→ Brief: Set down, exactly as written, the lines from the top of the data to the line that holds "for s0, s1 in", and omit the pictures.

→ Data section:
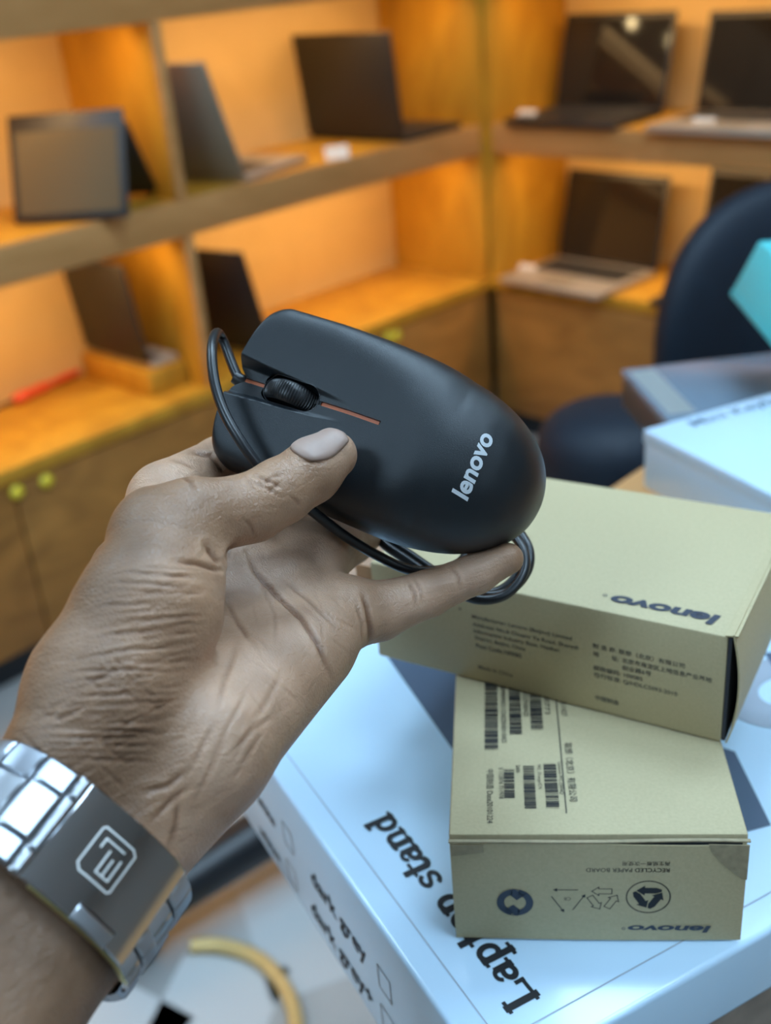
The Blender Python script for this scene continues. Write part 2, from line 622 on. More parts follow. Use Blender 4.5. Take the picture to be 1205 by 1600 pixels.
def shelving(label, axis, length, dividers, doors, tags):
    """axis 'y': run along -Y with its front facing +X; axis 'x': run along +X with its front facing -Y"""
    t = thing('display_shelving', label, 'shelving', (CX, CY, 0))

    def B(name, s0, s1, d0, d1, z0, z1, m, parent=t, bev=0.0):
        if axis == 'y':
            return box(name, (d1 - d0, s1 - s0, z1 - z0), m, parent, c=(-(d0 + d1) / 2, -(s0 + s1) / 2, z0), bev=bev)
        return box(name, (s1 - s0, d1 - d0, z1 - z0), m, parent, c=((s0 + s1) / 2, (d0 + d1) / 2, z0), bev=bev)

    e = 0.014
    B('back_panel', 0.02, length, DEP - 0.012, DEP, 0.0, CZ + 0.75, MT['back'])
    B('countertop', 0.0, length, -0.012, DEP - 0.0125, Z_CT - 0.03, Z_CT, MT['wood'], bev=0.003)
    ms = B('shelf_board', 0.0205, length, e, DEP - 0.0125, Z_MB + 0.012, Z_MT, MT['wood'])
    B('edge_trim', 0.0205, length, 0.0, e - 0.0005, Z_MB, Z_MT, MT['wood_edge'], ms, 0.002)
    hd = B('header_board', 0.0205, length, e, DEP - 0.0125, Z_HB, Z_HT, MT['wood'])
    B('edge_trim', 0.0205, length, 0.0, e - 0.0005, Z_HB - 0.012, Z_HT + 0.20, MT['wood_edge'], hd, 0.002)
    B('top_board', 0.0205, length, 0.0, DEP - 0.0125, CZ + 0.40, CZ + 0.44, MT['wood'])
    B('end_panel', 0.0, 0.0200, 0.0, DEP - 0.0125, Z_CT + 0.0005, CZ + 0.75, MT['wood'])
    for s in dividers:
        for z0, z1 in ((Z_CT + 0.0005, Z_MB - 0.0005), (Z_MT + 0.0005, Z_HB - 0.0125), (Z_HT + 0.0005, CZ + 0.399)):
            dv = B('divider', s - 0.011, s + 0.011, e, DEP - 0.0125, z0, z1, MT['wood'])
            B('edge_trim', s - 0.011, s + 0.011, 0.0, e - 0.0005, z0, z1, MT['wood_edge'], dv, 0.002)
    # cabinet under the countertop
    B('plinth', 0.0, length, 0.03, 0.05, 0.0, 0.07, MT['black_plastic'])
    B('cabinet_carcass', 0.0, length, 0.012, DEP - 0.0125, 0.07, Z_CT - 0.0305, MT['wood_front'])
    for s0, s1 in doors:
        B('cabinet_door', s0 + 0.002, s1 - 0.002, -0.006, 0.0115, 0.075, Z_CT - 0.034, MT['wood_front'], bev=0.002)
    # strip lights under the boards
    edges = [0.03] + [d for d in dividers] + [length]
    for a, b in zip(edges[:-1], edges[1:]):
        for z in (Z_HB, Z_MB + 0.012):
            st = B('led_strip', a + 0.05, b - 0.05, 0.030, 0.042, z - 0.007, z - 0.0005, MT['led_glow'])
            mid, ln = (a + b) / 2, b - a - 0.12
            if axis == 'y':
                area_light('strip_light', (-0.07, -mid, z - 0.012), (0.03, ln), 2.6 * ln, WARM, (0, math.radians(28), 0), t)
            else:
                area_light('strip_light', (mid, 0.07, z - 0.012), (ln, 0.03), 2.6 * ln, WARM, (math.radians(28), 0, 0), t)
    for s, dz in tags:
        if axis == 'y':
            v, f = lathe([(0.0, 0), (0.009, 0), (0.014, 0.004), (0.014, 0.008), (0.0, 0.010)], 16)
            v = [(c, a, b) for a, b, c in v]
            obj('lock_tag', v, f, MT['yellow'], t, loc=(0.0065, -s, Z_CT + dz), smooth=True)
    return t


shelving('long wooden display shelving along the left wall with a silver laptop on it', 'y', 3.2, (0.976, 2.0),
         ((0.02, 0.75), (0.75, 1.48), (1.48, 2.21), (2.21, 3.15)), ((1.413, -0.052), (1.477, -0.050), (0.43, -0.045), (0.40, -0.05)))
shelving('wooden display shelving on the far wall behind the dark swivel chair', 'x', 2.6, (0.95, 1.8),
         ((0.02, 0.65), (0.65, 1.3), (1.3, 1.95), (1.95, 2.58)), ())


# ------------------------------------------------------------------ laptops on the shelves
def sh(run, s, d, z):
    return (CX - d, CY - s, z) if run == 'y' else (CX + s, CY + d, z)


def laptop(label, loc, yaw, wd=0.32, dp=0.215, lid_h=0.21, lean=18, body='laptop_black', lidm='laptop_black', scr='screen',
           deck='keys'):
    """hinge at the origin along x; the keyboard faces -y"""
    t = thing('laptop', label, 'laptop', loc, yaw, 'laptops on the shelves')
    b = box('base', (wd, dp, 0.015), MT[body], t, c=(0, -dp / 2, 0.001), bev=0.003)
    V, F = [], []
    nx, ny = 13, 5
    kw, kd = wd * 0.88 / nx, dp * 0.46 / ny
    for i in range(nx):
        for j in range(ny):
            v, f = rbox(kw * 0.86, kd * 0.84, 0.0018, c=(-wd * 0.44 + kw * (i + .5), -dp * 0.10 - kd * (j + .5), 0.0162))
            k = len(V)
            V += v
            F += [[q + k for q in p] for p in f]
    kb = obj('keyboard', V, F, MT[deck], t)
    kb['kind'] = 'stuff'
    box('touchpad', (wd * 0.30, dp * 0.28, 0.0008), MT['laptop_grey' if body != 'laptop_black' else 'black_plastic'], t,
        c=(0, -dp * 0.80, 0.0162))
    a = -math.radians(lean)
    ld = box('lid', (wd, 0.007, lid_h), MT[lidm], t, c=(0, 0.0045, 0.004), bev=0.002, rot=(a, 0, 0), loc=(0, 0, 0.012))
    box('display', (wd * 0.95, 0.001, lid_h * 0.90), MT[scr], ld, c=(0, 0.0003, 0.012))
    v, f = tube([(-wd * 0.38, 0.004, 0.0155), (wd * 0.38, 0.004, 0.0155)], 0.0045, 10)
    obj('hinge_barrel', v, f, MT['black_plastic'], t, smooth=True, sharp=40)
    return t


eps = 0.0005
# left run, upper tier
laptop('open silver laptop seen from behind on the left wall middle shelf', sh('y', 0.83, 0.15, Z_MT + eps),
       math.radians(180 + 13), 0.29, 0.23, 0.25, 20, 'laptop_silver', 'laptop_grey', 'screen')
laptop('large black laptop seen from behind on the middle shelf near the corner', sh('y', 0.305, 0.165, Z_MT + eps),
       math.radians(180 + 2), 0.32, 0.22, 0.235, 6)
# left run, lower tier
laptop('dark laptop standing on the counter right of the lower divider', sh('y', 0.80, 0.15, Z_CT + eps),
       math.radians(180 + 13), 0.26, 0.20, 0.255, 15, 'laptop_silver', 'laptop_black')
x, y, z = sh('y', 1.045, 0.19, Z_CT + eps)
tag(box('display_riser', (0.26, 0.10, 0.055), MT['wood'], loc=(x, y, z), bev=0.003), 'small wooden riser under the dark laptop left of the lower divider', 'riser')
laptop('dark laptop standing on a wooden riser left of the lower divider', (x, y - 0.03, z + 0.0555),
       math.radians(180), 0.24, 0.07, 0.215, 6, 'laptop_silver', 'laptop_black')
# far wall run
laptop('glossy black laptop mirroring two lamps on the far wall middle shelf', sh('x', 0.235, 0.20, Z_MT + eps), 0, 0.32, 0.22, 0.225, 14)
laptop('open laptop with pale base cut off by the upper right picture edge', sh('x', 0.655, 0.20, Z_MT + eps), 0, 0.34, 0.23, 0.22, 12,
       'laptop_silver')
laptop('open laptop with pale base on the counter below the far middle shelf', sh('x', 0.235, 0.20, Z_CT + eps), math.radians(-3), 0.32, 0.25, 0.235, 13,
       'laptop_silver')
laptop('laptop almost hidden behind the swivel chair backrest', sh('x', 0.68, 0.18, Z_CT + eps), 0, 0.33, 0.22, 0.27, 12)


def tent_laptop():
    x, y, z = sh('y', 1.155, 0.085, Z_MT + eps)
    t = thing('tent_laptop', 'convertible laptop folded into a tent with its grey screen out', 'laptop', (x, y, z), math.radians(38), 'laptops on the shelves')
    t.scale = (0.93, 0.93, 0.93)
    a = math.radians(21)
    l = box('lid', (0.245, 0.008, 0.215), MT['laptop_black'], t, c=(0, 0, -0.213), bev=0.003, rot=(-a, 0, 0), loc=(0, 0, 0.204))
    box('display', (0.215, 0.001, 0.165), MT['screen_dull'], l, c=(0.0, -0.0046, -0.198))
    box('base', (0.245, 0.012, 0.215), MT['laptop_black'], t, c=(0, 0.007, -0.213), bev=0.003, rot=(math.radians(40), 0, 0), loc=(0, 0.006, 0.171))
    v, f = tube([(-0.115, 0.006, 0.200), (0.115, 0.006, 0.200)], 0.006, 10)
    obj('hinge_barrel', v, f, MT['black_plastic'], t, smooth=True, sharp=40)


tent_laptop()


# small white price cards
def price_card(label, loc, yaw):
    t = thing('price_card', label, 'card', loc, yaw, 'price cards on the shelves')
    box('card_face', (0.055, 0.0015, 0.030), MT['tagcard'], t, c=(0, 0, 0.0), rot=(-0.45, 0, 0))
    box('card_foot', (0.055, 0.016, 0.0012), MT['tagcard'], t, c=(0, 0.009, 0.0))


price_card('small white card beside the big black laptop near the corner', sh('y', 0.52, 0.015, Z_MT + eps), math.radians(60))
price_card('small white card left of the lamp mirroring laptop', sh('x', 0.09, 0.05, Z_MT + eps), 0)
price_card('small white card before the pale based laptop at the upper right', sh('x', 0.60, 0.02, Z_MT + eps), 0)
price_card('small white card on the far counter near the corner', sh('x', 0.08, 0.05, Z_CT + eps), 0)

# red screwdriver on the left counter
x, y, z = sh('y', 1.24, 0.30, Z_CT + 0.0135)
t = thing('screwdriver', 'red handled screwdriver lying on the left counter', 'screwdriver', (x, y, z), math.radians(102))
v, f = lathe([(0.006, -0.055), (0.012, -0.05), (0.013, -0.02), (0.010, 0.0), (0.012, 0.03), (0.008, 0.05), (0.005, 0.055)], 14)
obj('handle', [(b, a, c) for a, c, b in v], f, MT['red'], t, smooth=True)
v, f = tube([(-0.053, 0, 0), (-0.10, 0, 0), (-0.13, 0, 0)], [0.004, 0.0035, 0.003], 10)
obj('blade', v, f, MT['black_plastic'], t, smooth=True, sharp=40)
v, f = tube([(0.05, 0, 0), (0.10, 0, 0), (0.14, 0, 0)], [0.006, 0.0085, 0.006], 10)
obj('handle_tail', v, f, MT['red'], t, smooth=True, sharp=40)


# two small round spot lamps on the left run's fascia (the glossy laptop display mirrors them)
for (yy, zz), lab in (((2.206, 1.234), 'round warm spot lamp on the shelf fascia nearer the corner'), ((1.966, 1.278), 'round warm spot lamp on the shelf fascia further from the corner')):
    t = thing('spot_lamp', lab, 'lamp', (CX + 0.0005, yy, zz), 0, 'spot lamps on the fascia')
    v, f = lathe([(0.0, 0.0), (0.030, 0.0), (0.030, 0.010), (0.024, 0.014), (0.021, 0.014)], 24)
    obj('housing', [(c, a, b) for a, b, c in v], f, MT['black_plastic'], t, smooth=True, sharp=40)
    v, f = lathe([(0.0, 0.0142), (0.020, 0.0142), (0.017, 0.017), (0.0, 0.0185)], 24)
    obj('lens', [(c, a, b) for a, b, c in v], f, MT['bulb_glow'], t, smooth=True)

# ------------------------------------------------------------------ table, chair, floor things
HW = 0.3018                                    # depth of the white carton's top below the camera
Z_TAB = CZ - HW - 0.0650
yt = 0.78006 + YAW                             # the table stands parallel to the shelving


def place(calx, caly):
    return cw(calx, caly)[:2]


q0 = place(-0.063, 0.508)                      # table corner nearest the camera
t = thing('table', 'plain wooden table under the cartons', 'table', (q0[0], q0[1], 0), yt)
TL_, TW_ = 0.80, 0.70
box('tabletop', (TL_, TW_, 0.03), MT['wood_table'], t, c=(TL_ / 2, -TW_ / 2, Z_TAB - 0.03), bev=0.004)
for a, b in ((0.06, -0.06), (TL_ - 0.06, -0.06), (0.06, -TW_ + 0.06), (TL_ - 0.06, -TW_ + 0.06)):
    box('leg', (0.045, 0.045, Z_TAB - 0.031), MT['black_plastic'], t, c=(a, b, 0), bev=0.003)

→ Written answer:
The Blender Python script for this scene continues. Write part 2, from line 622 on. More parts follow. Use Blender 4.5. Take the picture to be 1205 by 1600 pixels.
def shelving(label, axis, length, dividers, doors, tags):
    """axis 'y': run along -Y with its front facing +X; axis 'x': run along +X with its front facing -Y"""
    t = thing('display_shelving', label, 'shelving', (CX, CY, 0))

    def B(name, s0, s1, d0, d1, z0, z1, m, parent=t, bev=0.0):
        if axis == 'y':
            return box(name, (d1 - d0, s1 - s0, z1 - z0), m, parent, c=(-(d0 + d1) / 2, -(s0 + s1) / 2, z0), bev=bev)
        return box(name, (s1 - s0, d1 - d0, z1 - z0), m, parent, c=((s0 + s1) / 2, (d0 + d1) / 2, z0), bev=bev)

    e = 0.014
    B('back_panel', 0.02, length, DEP - 0.012, DEP, 0.0, CZ + 0.75, MT['back'])
    B('countertop', 0.0, length, -0.012, DEP - 0.0125, Z_CT - 0.03, Z_CT, MT['wood'], bev=0.003)
    ms = B('shelf_board', 0.0205, length, e, DEP - 0.0125, Z_MB + 0.012, Z_MT, MT['wood'])
    B('edge_trim', 0.0205, length, 0.0, e - 0.0005, Z_MB, Z_MT, MT['wood_edge'], ms, 0.002)
    hd = B('header_board', 0.0205, length, e, DEP - 0.0125, Z_HB, Z_HT, MT['wood'])
    B('edge_trim', 0.0205, length, 0.0, e - 0.0005, Z_HB - 0.012, Z_HT + 0.20, MT['wood_edge'], hd, 0.002)
    B('top_board', 0.0205, length, 0.0, DEP - 0.0125, CZ + 0.40, CZ + 0.44, MT['wood'])
    B('end_panel', 0.0, 0.0200, 0.0, DEP - 0.0125, Z_CT + 0.0005, CZ + 0.75, MT['wood'])
    for s in dividers:
        for z0, z1 in ((Z_CT + 0.0005, Z_MB - 0.0005), (Z_MT + 0.0005, Z_HB - 0.0125), (Z_HT + 0.0005, CZ + 0.399)):
            dv = B('divider', s - 0.011, s + 0.011, e, DEP - 0.0125, z0, z1, MT['wood'])
            B('edge_trim', s - 0.011, s + 0.011, 0.0, e - 0.0005, z0, z1, MT['wood_edge'], dv, 0.002)
    # cabinet under the countertop
    B('plinth', 0.0, length, 0.03, 0.05, 0.0, 0.07, MT['black_plastic'])
    B('cabinet_carcass', 0.0, length, 0.012, DEP - 0.0125, 0.07, Z_CT - 0.0305, MT['wood_front'])
    for s0, s1 in doors:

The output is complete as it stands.